Restate the opening lines of the material below word for word, stopping after the line that contains "C = sc.collection".
----- Provided material
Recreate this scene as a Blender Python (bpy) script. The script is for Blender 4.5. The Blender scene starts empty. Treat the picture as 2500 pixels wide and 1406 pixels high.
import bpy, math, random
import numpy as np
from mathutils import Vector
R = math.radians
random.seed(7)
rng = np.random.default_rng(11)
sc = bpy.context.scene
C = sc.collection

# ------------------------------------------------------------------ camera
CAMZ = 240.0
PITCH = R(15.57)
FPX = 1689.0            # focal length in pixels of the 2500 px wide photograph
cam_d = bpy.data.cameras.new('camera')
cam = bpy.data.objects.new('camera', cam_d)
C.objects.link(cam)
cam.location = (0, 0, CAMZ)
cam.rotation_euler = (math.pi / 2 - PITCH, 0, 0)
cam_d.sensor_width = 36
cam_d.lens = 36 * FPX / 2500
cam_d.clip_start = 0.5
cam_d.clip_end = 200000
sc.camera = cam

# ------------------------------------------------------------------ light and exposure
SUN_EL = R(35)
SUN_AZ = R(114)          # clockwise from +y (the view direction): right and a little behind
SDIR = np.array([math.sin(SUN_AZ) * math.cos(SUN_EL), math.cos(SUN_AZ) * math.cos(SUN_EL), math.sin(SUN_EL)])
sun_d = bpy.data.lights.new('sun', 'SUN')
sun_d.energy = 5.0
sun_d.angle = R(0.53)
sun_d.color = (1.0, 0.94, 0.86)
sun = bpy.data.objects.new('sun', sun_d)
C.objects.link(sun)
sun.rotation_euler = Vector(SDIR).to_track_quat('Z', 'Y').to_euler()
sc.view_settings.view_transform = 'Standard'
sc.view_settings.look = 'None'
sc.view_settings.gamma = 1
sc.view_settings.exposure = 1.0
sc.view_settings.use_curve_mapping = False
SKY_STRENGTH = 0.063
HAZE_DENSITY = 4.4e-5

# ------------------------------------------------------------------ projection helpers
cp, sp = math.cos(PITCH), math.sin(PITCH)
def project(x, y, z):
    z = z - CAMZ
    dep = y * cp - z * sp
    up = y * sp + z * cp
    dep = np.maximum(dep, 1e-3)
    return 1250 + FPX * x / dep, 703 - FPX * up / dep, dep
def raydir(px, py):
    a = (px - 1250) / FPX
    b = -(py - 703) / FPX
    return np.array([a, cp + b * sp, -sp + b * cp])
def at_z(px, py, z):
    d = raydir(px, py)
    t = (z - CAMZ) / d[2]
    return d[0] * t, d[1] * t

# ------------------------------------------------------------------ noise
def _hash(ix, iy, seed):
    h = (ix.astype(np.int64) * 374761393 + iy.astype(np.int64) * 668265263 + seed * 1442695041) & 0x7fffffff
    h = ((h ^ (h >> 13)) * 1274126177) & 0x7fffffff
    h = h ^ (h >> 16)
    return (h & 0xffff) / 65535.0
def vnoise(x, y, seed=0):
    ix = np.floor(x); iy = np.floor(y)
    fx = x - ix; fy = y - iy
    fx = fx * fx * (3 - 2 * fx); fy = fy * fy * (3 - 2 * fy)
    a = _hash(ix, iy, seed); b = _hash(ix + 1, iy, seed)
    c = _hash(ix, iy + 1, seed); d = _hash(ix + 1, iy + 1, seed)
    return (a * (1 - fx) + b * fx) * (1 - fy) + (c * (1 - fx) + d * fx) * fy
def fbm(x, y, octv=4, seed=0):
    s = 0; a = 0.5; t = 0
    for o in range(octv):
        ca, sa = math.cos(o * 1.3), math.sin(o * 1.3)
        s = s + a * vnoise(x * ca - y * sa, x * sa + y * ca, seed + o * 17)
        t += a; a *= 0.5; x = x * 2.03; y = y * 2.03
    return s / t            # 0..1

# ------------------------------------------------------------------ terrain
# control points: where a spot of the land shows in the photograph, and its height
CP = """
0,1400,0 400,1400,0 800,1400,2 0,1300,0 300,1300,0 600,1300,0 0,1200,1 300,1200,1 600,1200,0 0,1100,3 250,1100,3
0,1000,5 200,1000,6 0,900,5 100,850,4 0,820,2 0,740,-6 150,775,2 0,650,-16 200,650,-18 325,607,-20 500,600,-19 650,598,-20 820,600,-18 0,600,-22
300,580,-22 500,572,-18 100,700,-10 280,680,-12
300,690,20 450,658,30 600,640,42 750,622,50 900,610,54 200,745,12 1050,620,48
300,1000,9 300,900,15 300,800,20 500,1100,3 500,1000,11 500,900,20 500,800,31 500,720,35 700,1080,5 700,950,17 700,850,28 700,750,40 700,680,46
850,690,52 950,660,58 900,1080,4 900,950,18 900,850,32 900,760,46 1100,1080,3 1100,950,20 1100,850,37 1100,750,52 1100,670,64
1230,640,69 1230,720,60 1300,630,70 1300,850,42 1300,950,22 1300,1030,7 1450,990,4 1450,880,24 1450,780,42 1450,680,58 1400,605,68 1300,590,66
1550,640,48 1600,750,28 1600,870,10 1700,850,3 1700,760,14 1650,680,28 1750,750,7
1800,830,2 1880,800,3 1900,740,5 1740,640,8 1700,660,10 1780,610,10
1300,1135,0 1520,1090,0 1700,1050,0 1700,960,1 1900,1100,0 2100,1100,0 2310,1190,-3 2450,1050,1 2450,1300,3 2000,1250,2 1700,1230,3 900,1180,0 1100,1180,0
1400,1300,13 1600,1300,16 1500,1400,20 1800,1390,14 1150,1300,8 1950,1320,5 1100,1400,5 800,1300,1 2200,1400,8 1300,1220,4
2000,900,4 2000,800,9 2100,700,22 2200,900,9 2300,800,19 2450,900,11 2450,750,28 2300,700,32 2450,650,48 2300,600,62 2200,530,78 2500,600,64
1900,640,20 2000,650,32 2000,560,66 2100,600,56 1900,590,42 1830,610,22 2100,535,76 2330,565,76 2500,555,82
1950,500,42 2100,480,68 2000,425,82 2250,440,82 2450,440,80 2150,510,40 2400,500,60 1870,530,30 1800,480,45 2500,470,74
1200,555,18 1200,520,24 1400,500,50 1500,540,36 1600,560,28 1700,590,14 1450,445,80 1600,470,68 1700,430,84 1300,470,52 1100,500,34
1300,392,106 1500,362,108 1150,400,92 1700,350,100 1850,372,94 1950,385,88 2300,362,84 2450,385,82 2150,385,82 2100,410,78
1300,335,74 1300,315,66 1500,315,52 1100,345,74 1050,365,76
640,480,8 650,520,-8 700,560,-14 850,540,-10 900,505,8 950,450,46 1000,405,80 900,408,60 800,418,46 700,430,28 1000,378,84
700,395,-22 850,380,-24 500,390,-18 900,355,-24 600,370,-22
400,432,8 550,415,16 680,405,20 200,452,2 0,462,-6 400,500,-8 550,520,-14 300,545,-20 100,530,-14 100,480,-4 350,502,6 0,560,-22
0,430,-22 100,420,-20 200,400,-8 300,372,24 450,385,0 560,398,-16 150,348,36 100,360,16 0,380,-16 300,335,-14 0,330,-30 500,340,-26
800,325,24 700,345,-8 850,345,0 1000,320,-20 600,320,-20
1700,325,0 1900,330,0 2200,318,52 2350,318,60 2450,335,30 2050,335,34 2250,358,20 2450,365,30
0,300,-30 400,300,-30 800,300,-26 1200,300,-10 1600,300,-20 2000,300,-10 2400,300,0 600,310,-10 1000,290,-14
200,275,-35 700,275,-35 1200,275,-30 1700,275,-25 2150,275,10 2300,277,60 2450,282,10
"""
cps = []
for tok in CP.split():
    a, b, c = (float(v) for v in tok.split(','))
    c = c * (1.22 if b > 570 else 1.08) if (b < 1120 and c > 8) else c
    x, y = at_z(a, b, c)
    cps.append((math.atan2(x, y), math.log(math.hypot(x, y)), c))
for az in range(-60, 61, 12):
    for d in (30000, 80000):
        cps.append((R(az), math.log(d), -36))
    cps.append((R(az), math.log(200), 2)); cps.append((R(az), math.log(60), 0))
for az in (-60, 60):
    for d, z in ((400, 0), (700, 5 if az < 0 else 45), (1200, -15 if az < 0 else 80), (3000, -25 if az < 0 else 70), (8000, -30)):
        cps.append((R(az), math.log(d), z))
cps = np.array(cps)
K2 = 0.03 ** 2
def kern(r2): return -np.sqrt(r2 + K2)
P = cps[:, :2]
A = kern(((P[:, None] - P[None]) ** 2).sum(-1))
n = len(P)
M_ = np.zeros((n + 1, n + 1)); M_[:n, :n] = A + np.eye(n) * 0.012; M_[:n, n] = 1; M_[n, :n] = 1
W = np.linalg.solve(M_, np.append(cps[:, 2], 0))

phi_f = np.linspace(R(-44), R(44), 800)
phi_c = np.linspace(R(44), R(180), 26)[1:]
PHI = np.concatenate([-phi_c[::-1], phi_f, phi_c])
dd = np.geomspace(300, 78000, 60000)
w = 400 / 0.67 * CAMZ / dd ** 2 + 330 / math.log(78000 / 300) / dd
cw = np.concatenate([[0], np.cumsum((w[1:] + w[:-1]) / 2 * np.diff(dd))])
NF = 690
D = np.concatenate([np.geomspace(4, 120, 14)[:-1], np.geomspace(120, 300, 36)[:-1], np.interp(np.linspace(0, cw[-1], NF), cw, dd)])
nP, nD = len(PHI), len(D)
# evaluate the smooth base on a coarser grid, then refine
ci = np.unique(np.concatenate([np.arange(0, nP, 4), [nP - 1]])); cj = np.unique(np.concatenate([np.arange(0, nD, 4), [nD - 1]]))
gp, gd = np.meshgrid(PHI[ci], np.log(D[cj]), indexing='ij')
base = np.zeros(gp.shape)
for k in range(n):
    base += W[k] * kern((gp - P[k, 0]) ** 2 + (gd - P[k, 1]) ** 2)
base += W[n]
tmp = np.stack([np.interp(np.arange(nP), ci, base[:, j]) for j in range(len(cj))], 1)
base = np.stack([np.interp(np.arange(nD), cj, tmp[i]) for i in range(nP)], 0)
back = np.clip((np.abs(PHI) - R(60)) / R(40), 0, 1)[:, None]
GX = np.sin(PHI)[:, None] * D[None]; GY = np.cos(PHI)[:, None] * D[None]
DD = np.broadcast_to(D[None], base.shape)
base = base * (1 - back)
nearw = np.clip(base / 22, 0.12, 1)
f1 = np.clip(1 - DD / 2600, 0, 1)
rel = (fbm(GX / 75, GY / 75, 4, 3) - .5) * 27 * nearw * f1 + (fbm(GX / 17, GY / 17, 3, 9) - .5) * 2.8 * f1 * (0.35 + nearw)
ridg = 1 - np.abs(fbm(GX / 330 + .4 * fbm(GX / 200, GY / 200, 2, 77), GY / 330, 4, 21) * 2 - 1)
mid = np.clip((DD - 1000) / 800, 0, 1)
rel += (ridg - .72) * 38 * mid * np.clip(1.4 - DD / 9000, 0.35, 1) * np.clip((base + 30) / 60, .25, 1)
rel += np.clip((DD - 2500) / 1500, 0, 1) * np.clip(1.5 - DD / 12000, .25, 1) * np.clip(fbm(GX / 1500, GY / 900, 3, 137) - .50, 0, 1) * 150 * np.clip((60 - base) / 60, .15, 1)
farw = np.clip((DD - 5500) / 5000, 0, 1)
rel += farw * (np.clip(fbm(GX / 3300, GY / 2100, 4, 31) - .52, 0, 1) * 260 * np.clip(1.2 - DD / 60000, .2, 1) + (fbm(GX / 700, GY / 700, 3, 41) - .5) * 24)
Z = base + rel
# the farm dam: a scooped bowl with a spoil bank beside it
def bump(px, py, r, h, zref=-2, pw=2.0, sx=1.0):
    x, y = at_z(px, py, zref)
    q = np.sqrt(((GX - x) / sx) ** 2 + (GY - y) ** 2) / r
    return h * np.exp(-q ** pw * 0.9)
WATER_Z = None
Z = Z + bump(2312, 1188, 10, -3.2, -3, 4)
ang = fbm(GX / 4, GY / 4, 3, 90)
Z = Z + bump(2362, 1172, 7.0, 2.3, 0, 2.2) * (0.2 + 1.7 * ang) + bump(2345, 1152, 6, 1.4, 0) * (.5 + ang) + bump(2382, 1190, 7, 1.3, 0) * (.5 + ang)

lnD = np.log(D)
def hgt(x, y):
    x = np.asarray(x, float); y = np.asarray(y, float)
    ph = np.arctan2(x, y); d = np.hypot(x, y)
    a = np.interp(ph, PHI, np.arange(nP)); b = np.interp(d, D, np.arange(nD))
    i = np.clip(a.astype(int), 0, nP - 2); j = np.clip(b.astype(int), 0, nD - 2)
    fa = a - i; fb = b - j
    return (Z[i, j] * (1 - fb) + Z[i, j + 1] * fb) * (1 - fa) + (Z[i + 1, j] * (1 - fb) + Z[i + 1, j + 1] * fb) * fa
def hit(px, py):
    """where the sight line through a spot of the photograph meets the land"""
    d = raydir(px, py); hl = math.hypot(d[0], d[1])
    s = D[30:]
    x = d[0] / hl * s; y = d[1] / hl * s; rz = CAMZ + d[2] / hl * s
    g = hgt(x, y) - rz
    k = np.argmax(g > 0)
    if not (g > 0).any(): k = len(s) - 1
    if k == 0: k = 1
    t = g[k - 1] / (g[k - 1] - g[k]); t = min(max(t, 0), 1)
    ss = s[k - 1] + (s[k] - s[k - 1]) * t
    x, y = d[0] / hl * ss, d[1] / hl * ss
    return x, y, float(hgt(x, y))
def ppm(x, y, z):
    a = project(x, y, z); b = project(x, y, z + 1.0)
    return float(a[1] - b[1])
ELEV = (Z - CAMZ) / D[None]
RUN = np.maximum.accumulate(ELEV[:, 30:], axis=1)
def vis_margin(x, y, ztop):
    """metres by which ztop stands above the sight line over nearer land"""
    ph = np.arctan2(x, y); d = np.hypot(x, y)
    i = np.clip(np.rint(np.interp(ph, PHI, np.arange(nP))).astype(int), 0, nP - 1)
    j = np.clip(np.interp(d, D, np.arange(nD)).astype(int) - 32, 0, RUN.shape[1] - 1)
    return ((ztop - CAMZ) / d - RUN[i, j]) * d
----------
__Response to this exercise__
Recreate this scene as a Blender Python (bpy) script. The script is for Blender 4.5. The Blender scene starts empty. Treat the picture as 2500 pixels wide and 1406 pixels high.
import bpy, math, random
import numpy as np
from mathutils import Vector
R = math.radians
random.seed(7)
rng = np.random.default_rng(11)
sc = bpy.context.scene
C = sc.collection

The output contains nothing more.